From an investment market perspective, facing the pressure of widespread storage chip price increases, Apple adopted a very interesting strategy: cutting basic storage models, making overall starting prices less difficult to accept. At the same time, raising the overall pricing level of the models helps absorb the impact of storage price hikes.

Apple stated that the M5 version of the MacBook Air doubles the starting storage to 512GB and offers a maximum of 4TB storage for the first time, with the new SSD read/write speeds doubling compared to the previous generation. In terms of pricing, the base M5 MacBook Air is priced at $1,099 (8499 RMB in China), which is $100 and 500 RMB more expensive than the M4 version.

The situation with the MacBook Pro is similar. The starting price for the 14-inch M5 Pro model is $2,199 (17,999 RMB in China), $200 and 1,000 RMB more expensive than the M4 models, but the starting storage capacity has doubled from 512GB to 1TB.

It is worth noting that Apple also announced in small print at the end of the press release that the M5 MacBook Pro launched last fall will only be available with a starting storage of 1TB. Therefore, the starting price has increased from 12,999 RMB for the 512GB version to 13,499 RMB.

Apple also maintained the same pricing for memory upgrades. Overall, upgrading the 14-inch model from 24GB to 48GB costs $400. Upgrading from 48GB to 64GB costs an additional $200, and upgrading to 128GB adds $1,000. These memory options are tied to higher-end CPU configurations, with pricing identical to the M4 Pro series.

Consistent with prior leaks, Apple’s M5 Pro/M5 Max chips also use TSMC’s SoIC-MH packaging process, achieving CPU and GPU decoupling. During the M1 to M4 era, Apple’s Pro and Max chips were essentially composed of two or four basic chips joined together.
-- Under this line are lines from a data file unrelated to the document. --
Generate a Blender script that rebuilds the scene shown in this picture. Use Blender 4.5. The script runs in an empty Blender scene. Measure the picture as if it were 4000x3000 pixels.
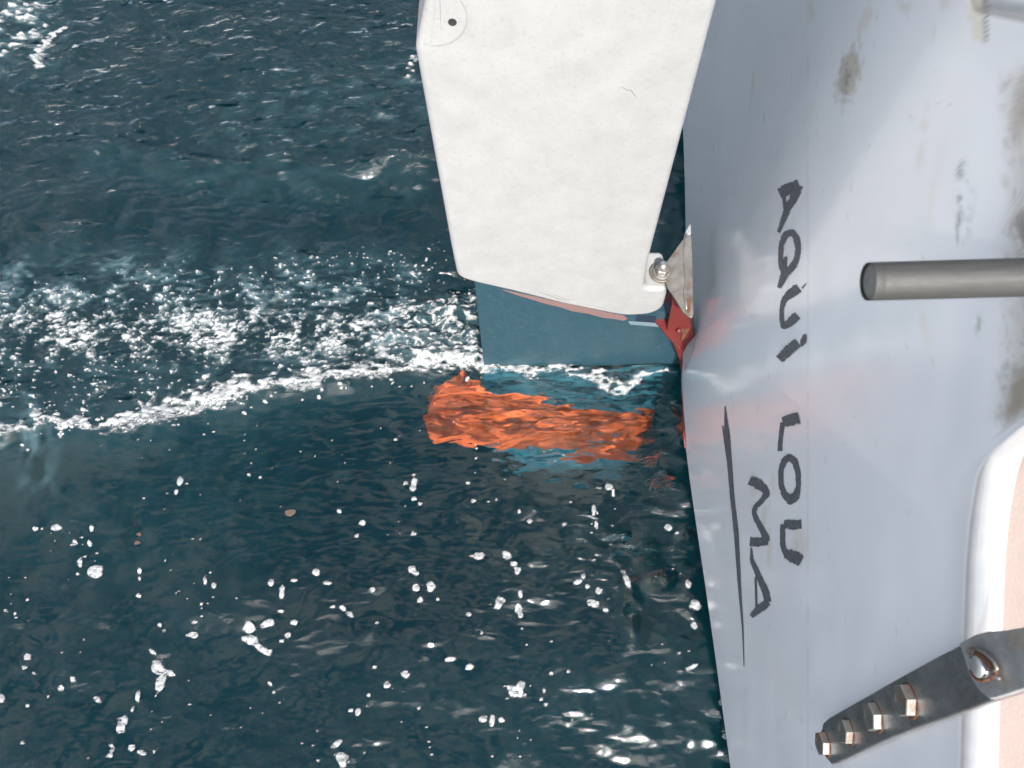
import bpy, bmesh, math
import numpy as np
from mathutils import Vector, Matrix

S = bpy.context.scene
COL = S.collection
rng = np.random.default_rng(7)

# ------------------------------------------------------------------ camera
FPX, CAMH = 3000.0, 1.55            # focal length in pixels of the 4000 px wide photo, height over the water
NADIR = (2140.0, 2900.0)            # where plumb lines meet in the picture
_d = np.array([(NADIR[0]-2000)/FPX, -(NADIR[1]-1500)/FPX, -1.0]); _d /= np.linalg.norm(_d)
_Z = -_d
_X = np.array([1.0, 0, 0]); _X -= _Z*_X.dot(_Z); _X /= np.linalg.norm(_X)
_Y = np.cross(_Z, _X)
RW = np.array([_X, _Y, _Z])         # world = RW @ cam
CC = np.array([0.0, 0.0, CAMH])
cam = bpy.data.objects.new('camera', bpy.data.cameras.new('camera'))
COL.objects.link(cam); S.camera = cam
M4 = np.eye(4); M4[:3, :3] = RW; M4[:3, 3] = CC
cam.matrix_world = Matrix(M4.tolist())
cam.data.sensor_width = 36; cam.data.lens = FPX/4000*36
cam.data.clip_start = 0.02; cam.data.clip_end = 6000
cam.data.dof.use_dof = True; cam.data.dof.focus_distance = 1.35; cam.data.dof.aperture_fstop = 11.0

# ------------------------------------------------------------------ sky and sun
SUN_DIR = Vector((0.042, -0.67, 0.74)).normalized()
SUN_E, SKY_E, EXPO = 5.0, 0.122, 1.08
w = bpy.data.worlds.new('World'); S.world = w; w.use_nodes = True
nt = w.node_tree
sky = nt.nodes.new('ShaderNodeTexSky'); sky.sky_type = 'NISHITA'; sky.sun_disc = False
sky.sun_elevation = math.asin(SUN_DIR.z)
sky.sun_rotation = math.atan2(SUN_DIR.x, SUN_DIR.y)
sky.dust_density = 2.0
tc = nt.nodes.new('ShaderNodeTexCoord')
cl = nt.nodes.new('ShaderNodeTexNoise'); cl.inputs['Scale'].default_value = 4.6; cl.inputs['Detail'].default_value = 6; cl.inputs['Roughness'].default_value = .55
nt.links.new(tc.outputs['Generated'], cl.inputs['Vector'])
cr = nt.nodes.new('ShaderNodeMapRange'); cr.inputs[1].default_value = .49; cr.inputs[2].default_value = .57; cr.inputs[4].default_value = .85
nt.links.new(cl.outputs['Fac'], cr.inputs[0])
cm = nt.nodes.new('ShaderNodeMix'); cm.data_type = 'RGBA'; cm.inputs[7].default_value = (7.4, 7.4, 7.4, 1)
nt.links.new(cr.outputs[0], cm.inputs[0]); nt.links.new(sky.outputs[0], cm.inputs[6])
# glow added round the sun to brighten the ripple reflections
dt = nt.nodes.new('ShaderNodeVectorMath'); dt.operation = 'DOT_PRODUCT'; dt.inputs[1].default_value = SUN_DIR
nt.links.new(tc.outputs['Generated'], dt.inputs[0])
gr = nt.nodes.new('ShaderNodeMapRange'); gr.interpolation_type = 'SMOOTHERSTEP'; gr.inputs[1].default_value = .86; gr.inputs[2].default_value = 1.0; gr.inputs[4].default_value = 13
nt.links.new(dt.outputs['Value'], gr.inputs[0])
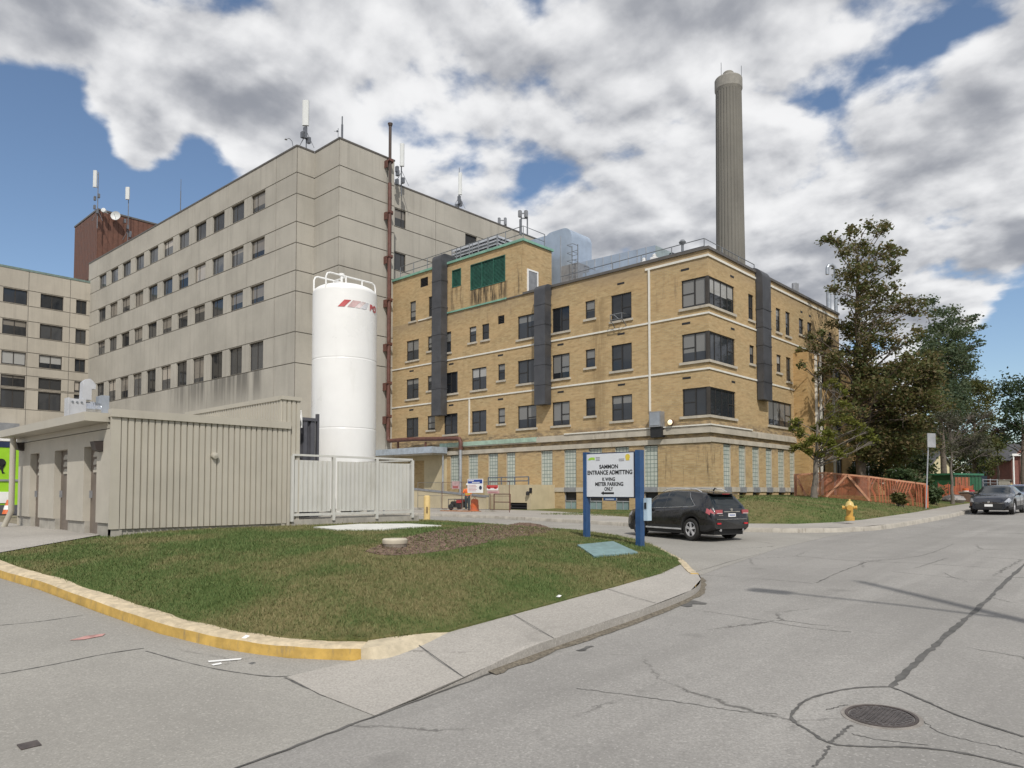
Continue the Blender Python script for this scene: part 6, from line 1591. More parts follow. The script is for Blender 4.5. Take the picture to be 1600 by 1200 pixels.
def works():
    Yw = 33.5
    at = lambda px, py, Y=Yw: onY(px, py, Y)
    gz = lambda p: lawn2(p.x, p.y)
    p = at(730.5, 795); p.z = gz(p)
    person('worker in an orange safety vest and dark trousers behind the white notice board', p, radians(35), mat('hi_vis_orange', (.75, .16, .03), .6, var=.08), mat('navy_trousers', (.03, .05, .06), .8), True, 'raised')
    # notice board on the temporary fence
    yb = Yw-1.2; a = at(731, 770, yb); b = at(755, 748, yb)
    root = thing('notice_board', 'white notice board with blue header hanging on the temporary fence', 'sign', ((a.x+b.x)/2, yb, a.z))
    s = MB(); s.box(a.x, b.x, yb-.03, yb, a.z, b.z); s.build('board', M_white, root)
    w = b.x-a.x; h = b.z-a.z
    s = MB(); s.box(a.x+.04, b.x-.05, yb-.036, yb-.031, b.z-h*.33, b.z-h*.05); s.build('header', mat('header_blue', (.02, .06, .30), .5), root)
    s = MB(); s.box(a.x+.08, a.x+w*.42, yb-.04, yb-.037, b.z-h*.16, b.z-h*.10); s.box(a.x+.3*w, a.x+w*.8, yb-.04, yb-.037, b.z-h*.28, b.z-h*.23); s.build('header_print', M_white, root)
    s = MB()
    for k in range(5): s.box(a.x+.08, a.x+w*(.62 if k % 2 else .55), yb-.036, yb-.031, a.z+h*(.12+.1*k), a.z+h*(.12+.1*k)+.035)
    s.build('notice_print', mat('faded_red_print', (.55, .32, .32), .6), root)
    s = MB(); s.lathe([(.13, -.036), (.13, -.031)], (a.x+w*.85, yb, a.z+h*.36), 14, axis='y'); s.build('emblem', M_navy, root)
    # temporary mesh fence
    xs = [at(p_, 790, yb+.1).x for p_ in (652, 690, 722, 765, 797)]
    root = thing('temporary_fence', 'temporary wire mesh fence around the works by the ramp', 'fence', (xs[2], yb+.1, gz(Vector((xs[2], yb, 0)))))
    Mw = mat('fence_wire', (.22, .21, .20), .5, .5)
    for k, (x0, x1) in enumerate(zip(xs[:-1], xs[1:])):
        z0 = gz(Vector(((x0+x1)/2, yb, 0))); h = 1.9
        s = MB(); s.tube([(x0+.05, yb+.1, z0), (x0+.05, yb+.1, z0+h), (x1-.05, yb+.1, z0+h), (x1-.05, yb+.1, z0)], .022, 6); s.tube([(x0+.05, yb+.1, z0+.15), (x1-.05, yb+.1, z0+.15)], .018, 6); s.tube([(x0+.05, yb+.1, z0+1.), (x1-.05, yb+.1, z0+1.)], .014, 6); s.build('fence_frame', M_rust if k % 2 else Mw, root)
        s = MB(); n = int((x1-x0)/.12)
        for i in range(1, n): x = x0+.05+(x1-x0-.1)*i/n; s.bar((x, yb+.1, z0+.15), (x, yb+.1, z0+h), .006)
        s.build('wire_mesh', Mw, root)
        s = MB(); s.box(x0-.1, x0+.2, yb-.2, yb+.4, z0, z0+.12); s.build('fence_foot', M_found, root)
    for (p0, p1, y0, y1, lab, m) in ((705.5, 717, 752, 764, 'faded pink warning sign left of the worker on the mesh fence', mat('faded_pink', (.48, .33, .33), .6, var=.25, scale=4)), (760, 777.5, 758, 766, 'red and white danger sign right of the notice board', M_white), (761, 779, 766.5, 771, 'pale pink strip below the red and white danger sign', mat('pale_pink', (.52, .32, .32), .6))):
        a = at(p0, y1, yb); b = at(p1, y0, yb); root = thing('warning_sign', lab, 'sign', ((a.x+b.x)/2, yb, a.z), group='small warning signs on the mesh fence')
        s = MB(); s.box(a.x, b.x, yb+.03, yb+.06, a.z, b.z); s.build('plate', m, root)
        if m is M_white:
            s = MB(); s.box(a.x, b.x, yb+.022, yb+.029, b.z-.18, b.z); s.box(a.x+.1, a.x+.32, yb+.022, yb+.029, a.z+.08, a.z+.18); s.box(b.x-.32, b.x-.1, yb+.022, yb+.029, a.z+.08, a.z+.18); s.build('red_print', mat('warning_red', (.55, .06, .06), .5), root)
        else:
            s = MB(); s.box(a.x+.1, b.x-.1, yb+.022, yb+.029, a.z+.05, a.z+(b.z-a.z)*.4); s.build('red_print', mat('faded_warning', (.40, .12, .12), .6), root)
    # compressor on wheels
    p = at(712, 796); p.z = gz(p); root = thing('site_generator', 'red and black portable generator on wheels left of the worker', 'generator', p)
    x, y, z = p
    s = MB(); s.tube([(x-.75, y, z+.2), (x-.75, y, z+.75), (x+.7, y, z+.75), (x+.7, y, z+.2), (x-.75, y, z+.2)], .03, 6); s.tube([(x-.75, y+.6, z+.2), (x-.75, y+.6, z+.75), (x+.7, y+.6, z+.75), (x+.7, y+.6, z+.2), (x-.75, y+.6, z+.2)], .03, 6); s.build('frame', M_darkm, root)
    s = MB(); s.box(x-.1, x+.6, y+.05, y+.5, z+.22, z+.6); s.lathe([(.2, 0), (.2, .5), (.02, .52)], (x-.4, y+.05, z+.42), 14, axis='y'); s.build('engine', M_black, root)
    s = MB(); s.box(x+.05, x+.6, y+.0, y+.55, z+.5, z+.72); s.build('fuel_tank', mat('machine_red', (.42, .03, .035), .4), root)
    for dx in (-.45, .4):
        s = MB(); s.lathe([(.08, -.05), (.2, -.06), (.22, -.03), (.22, .03), (.2, .06), (.08, .05)], (x+dx, y-.02, z+.22), 18, axis='y'); s.build('wheel', M_black, root)
    # orange barrel-like bag and spare mesh stack
    p = at(741.5, 797, Yw-.6); p.z = gz(p); root = thing('orange_barrel', 'orange plastic barrel at the feet of the worker', 'barrel', p)
    s = MB(); s.lathe([(.30, 0), (.30, .1), (.27, .12), (.28, .4), (.25, .42), (.25, .68), (.2, .78), (.01, .8)], p, 18); s.build('body', M_or, root, smooth=40); s = MB(); s.tube([p+ZV*.8-RV*.1, p+ZV*.92, p+ZV*.8+RV*.1], .02, 6); s.build('handle', M_or, root)
    # pallet of kerb stones / planks by the driveway
    p = at(712, 800, Yw-2.); p.z = gz(p); s = MB()
    for k in range(4): s.box(p.x-1.5+.1*k, p.x+1.2+.05*k, p.y+k*.25, p.y+k*.25+.2, p.z, p.z+.06)
    single(s, 'plank_stack', mat('orange_brown_planks', (.38, .20, .12), .8, var=.3, scale=4), 'row of flat orange brown planks on the ground before the generator', 'planks', p)
    # handrail down the ramp
    ya = YC-3.3; a = at(772, 799, ya-.6); b = at(797, 799, ya-.6); z = gz(a)
    rails('hand_rail', [(a.x, ya-.6, z), (b.x, ya-.6, z)], onY(785, 772, ya-.6).z-z, 'dark rust handrail before the tan landing', 3., 2, .035, M_rust)
    q = onY(834, 800, YC-.4); s = MB(); s.tube([(q.x, YC-.3, gz(q)), (q.x, YC-.3, onY(834, 761, YC-.3).z)], .05, 8); single(s, 'drain_pipe', M_rust, 'short brown drain pipe on the brick wall right of the tan landing', 'pipe', (q.x, YC-.3, gz(q)))
works()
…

But in the M5 era, Apple adopted a new integrated architecture, combining two chip dies into a single chip system (SoC).

The M5 Pro features up to 18 CPU cores (6 “super cores” + 12 performance cores) and up to 20 GPU cores, with multi-threading capabilities increased by 30% compared to the M4 Pro, and peak GPU performance for AI tasks increased fourfold over the previous generation.

The M5 Max shares the same architecture as the M5 Pro, with a standard 18-core CPU and up to 40 GPU cores, also over four times the AI computing power of the previous generation. This new architecture means that if you want a high-end GPU, the only option is the M5 Max.